**Data**
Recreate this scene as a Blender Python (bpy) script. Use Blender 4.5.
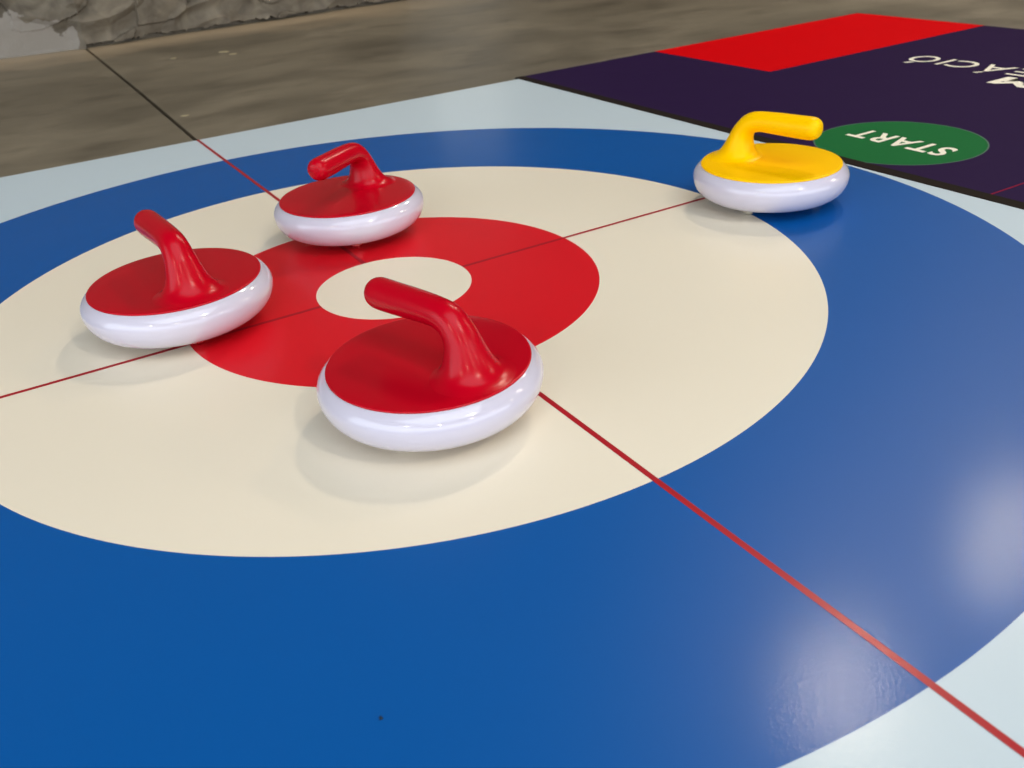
import bpy, bmesh, math, random
from mathutils import Vector, noise

scn = bpy.context.scene
for o in list(bpy.data.objects):
    bpy.data.objects.remove(o)
PI = math.pi

# ------------------------------------------------------------------ camera
cam_d = bpy.data.cameras.new('camera')
cam_d.sensor_fit = 'HORIZONTAL'; cam_d.sensor_width = 36.0
cam_d.lens = 911.2 / 1024 * 36.0
cam_d.clip_start = 0.02; cam_d.clip_end = 100
cam_d.dof.use_dof = True; cam_d.dof.focus_distance = 0.76; cam_d.dof.aperture_fstop = 14
cam = bpy.data.objects.new('camera', cam_d); scn.collection.objects.link(cam)
cam.location = (-0.30126, -0.76760, 0.34063)
cam.rotation_euler = (1.058241, 0.067442, -0.540746)
scn.camera = cam

# ------------------------------------------------------------------ world (cool daylight through the open sides of the hall)
wd = bpy.data.worlds.new('world'); scn.world = wd; wd.use_nodes = True
bg = wd.node_tree.nodes['Background']
bg.inputs[0].default_value = (0.82, 0.91, 1.0, 1); bg.inputs[1].default_value = 2.65

scn.view_settings.view_transform = 'Standard'; scn.view_settings.look = 'None'
scn.view_settings.gamma = 1.0; scn.view_settings.use_curve_mapping = False
scn.view_settings.exposure = 0.0
scn.cycles.use_denoising = True
scn.cycles.max_bounces = 8

LAMP_STRENGTH = 250.0
LAMPS = [(3.15, 1.70), (5.15, 1.98), (5.6, -8.6), (9.5, -6.4), (10.8, -3.0), (7.4, -2.2),
         (-5.3, -4.0), (-2.6, -7.0), (1.2, -4.2), (1.6, -8.2)]
CEIL = 4.2

# ------------------------------------------------------------------ helpers
def lin(c):
    f = lambda v: v / 12.92 if v <= 0.04045 else ((v + 0.055) / 1.055) ** 2.4
    return tuple(f(v / 255.0) for v in c) + (1.0,)

def link(name, me, parent=None, mats=()):
    o = bpy.data.objects.new(name, me)
    for m in mats:
        me.materials.append(m)
    scn.collection.objects.link(o)
    if parent: o.parent = parent
    return o

def mesh(name, verts, faces, smooth=False):
    me = bpy.data.meshes.new(name); me.from_pydata(verts, [], faces); me.update()
    if smooth:
        for p in me.polygons: p.use_smooth = True
    return me

def tag(o, label=None, cat=None, group=None, kind=None):
    if label: o['label'] = label
    if cat: o['category'] = cat
    if group: o['group'] = group
    if kind: o['kind'] = kind
    return o

def box(x0, x1, y0, y1, z0, z1):
    v = [(x0,y0,z0),(x1,y0,z0),(x1,y1,z0),(x0,y1,z0),(x0,y0,z1),(x1,y0,z1),(x1,y1,z1),(x0,y1,z1)]
    f = [(3,2,1,0),(4,5,6,7),(0,1,5,4),(1,2,6,5),(2,3,7,6),(3,0,4,7)]
    return v, f

def prism(poly, z0, z1):
    n = len(poly)
    v = [(x, y, z0) for x, y in poly] + [(x, y, z1) for x, y in poly]
    f = [tuple(range(n-1, -1, -1)), tuple(range(n, 2*n))]
    f += [(i, (i+1) % n, n + (i+1) % n, n + i) for i in range(n)]
    return v, f

def merge(*parts):
    V, F = [], []
    for v, f in parts:
        k = len(V); V += v; F += [tuple(i + k for i in q) for q in f]
    return V, F

def lathe(prof, n=96):
    """closed or open profile [(r, z)], revolved round z; r == 0 ends become poles"""
    V, F, rows = [], [], []
    for r, z in prof:
        if r < 1e-7:
            rows.append([len(V)]); V.append((0, 0, z))
        else:
            rows.append(list(range(len(V), len(V) + n)))
            V += [(r*math.cos(2*PI*i/n), r*math.sin(2*PI*i/n), z) for i in range(n)]
    for a, b in zip(rows, rows[1:]):
        for i in range(n):
            j = (i + 1) % n
            if len(a) == 1 and len(b) == 1: continue
            if len(a) == 1: F.append((a[0], b[j], b[i]))
            elif len(b) == 1: F.append((a[i], a[j], b[0]))
            else: F.append((a[i], a[j], b[j], b[i]))
    return V, F

def fix_normals(me):
    bm = bmesh.new(); bm.from_mesh(me)
    bmesh.ops.recalc_face_normals(bm, faces=bm.faces); bm.to_mesh(me); bm.free()

# ------------------------------------------------------------------ materials
def new_mat(name):
    m = bpy.data.materials.new(name); m.use_nodes = True
    nt = m.node_tree; b = nt.nodes['Principled BSDF']
    return m, nt, b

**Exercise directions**
The pictures should not be reproduced; quote all of the other material exactly.

**Result**
Recreate this scene as a Blender Python (bpy) script. Use Blender 4.5.
import bpy, bmesh, math, random
from mathutils import Vector, noise

scn = bpy.context.scene
for o in list(bpy.data.objects):
    bpy.data.objects.remove(o)
PI = math.pi

# ------------------------------------------------------------------ camera
cam_d = bpy.data.cameras.new('camera')
cam_d.sensor_fit = 'HORIZONTAL'; cam_d.sensor_width = 36.0
cam_d.lens = 911.2 / 1024 * 36.0
cam_d.clip_start = 0.02; cam_d.clip_end = 100
cam_d.dof.use_dof = True; cam_d.dof.focus_distance = 0.76; cam_d.dof.aperture_fstop = 14
cam = bpy.data.objects.new('camera', cam_d); scn.collection.objects.link(cam)
cam.location = (-0.30126, -0.76760, 0.34063)
cam.rotation_euler = (1.058241, 0.067442, -0.540746)
scn.camera = cam

# ------------------------------------------------------------------ world (cool daylight through the open sides of the hall)
wd = bpy.data.worlds.new('world'); scn.world = wd; wd.use_nodes = True
bg = wd.node_tree.nodes['Background']
bg.inputs[0].default_value = (0.82, 0.91, 1.0, 1); bg.inputs[1].default_value = 2.65

scn.view_settings.view_transform = 'Standard'; scn.view_settings.look = 'None'
scn.view_settings.gamma = 1.0; scn.view_settings.use_curve_mapping = False
scn.view_settings.exposure = 0.0
scn.cycles.use_denoising = True
scn.cycles.max_bounces = 8

LAMP_STRENGTH = 250.0
LAMPS = [(3.15, 1.70), (5.15, 1.98), (5.6, -8.6), (9.5, -6.4), (10.8, -3.0), (7.4, -2.2),
         (-5.3, -4.0), (-2.6, -7.0), (1.2, -4.2), (1.6, -8.2)]
CEIL = 4.2

# ------------------------------------------------------------------ helpers
def lin(c):
    f = lambda v: v / 12.92 if v <= 0.04045 else ((v + 0.055) / 1.055) ** 2.4
    return tuple(f(v / 255.0) for v in c) + (1.0,)

def link(name, me, parent=None, mats=()):
    o = bpy.data.objects.new(name, me)
    for m in mats:
        me.materials.append(m)
    scn.collection.objects.link(o)
    if parent: o.parent = parent
    return o

def mesh(name, verts, faces, smooth=False):
    me = bpy.data.meshes.new(name); me.from_pydata(verts, [], faces); me.update()
    if smooth:
        for p in me.polygons: p.use_smooth = True
    return me

def tag(o, label=None, cat=None, group=None, kind=None):
    if label: o['label'] = label
    if cat: o['category'] = cat
    if group: o['group'] = group
    if kind: o['kind'] = kind
    return o

def box(x0, x1, y0, y1, z0, z1):
    v = [(x0,y0,z0),(x1,y0,z0),(x1,y1,z0),(x0,y1,z0),(x0,y0,z1),(x1,y0,z1),(x1,y1,z1),(x0,y1,z1)]
    f = [(3,2,1,0),(4,5,6,7),(0,1,5,4),(1,2,6,5),(2,3,7,6),(3,0,4,7)]
    return v, f

def prism(poly, z0, z1):
    n = len(poly)
    v = [(x, y, z0) for x, y in poly] + [(x, y, z1) for x, y in poly]
    f = [tuple(range(n-1, -1, -1)), tuple(range(n, 2*n))]
    f += [(i, (i+1) % n, n + (i+1) % n, n + i) for i in range(n)]
    return v, f

def merge(*parts):
    V, F = [], []
    for v, f in parts:
        k = len(V); V += v; F += [tuple(i + k for i in q) for q in f]
    return V, F

def lathe(prof, n=96):
    """closed or open profile [(r, z)], revolved round z; r == 0 ends become poles"""
    V, F, rows = [], [], []
    for r, z in prof:
        if r < 1e-7:
            rows.append([len(V)]); V.append((0, 0, z))
        else:
            rows.append(list(range(len(V), len(V) + n)))
            V += [(r*math.cos(2*PI*i/n), r*math.sin(2*PI*i/n), z) for i in range(n)]
    for a, b in zip(rows, rows[1:]):
        for i in range(n):
            j = (i + 1) % n
            if len(a) == 1 and len(b) == 1: continue
            if len(a) == 1: F.append((a[0], b[j], b[i]))
            elif len(b) == 1: F.append((a[i], a[j], b[0]))
            else: F.append((a[i], a[j], b[j], b[i]))
    return V, F

def fix_normals(me):
    bm = bmesh.new(); bm.from_mesh(me)
    bmesh.ops.recalc_face_normals(bm, faces=bm.faces); bm.to_mesh(me); bm.free()

# ------------------------------------------------------------------ materials
def new_mat(name):
    m = bpy.data.materials.new(name); m.use_nodes = True
    nt = m.node_tree; b = nt.nodes['Principled BSDF']
    return m, nt, b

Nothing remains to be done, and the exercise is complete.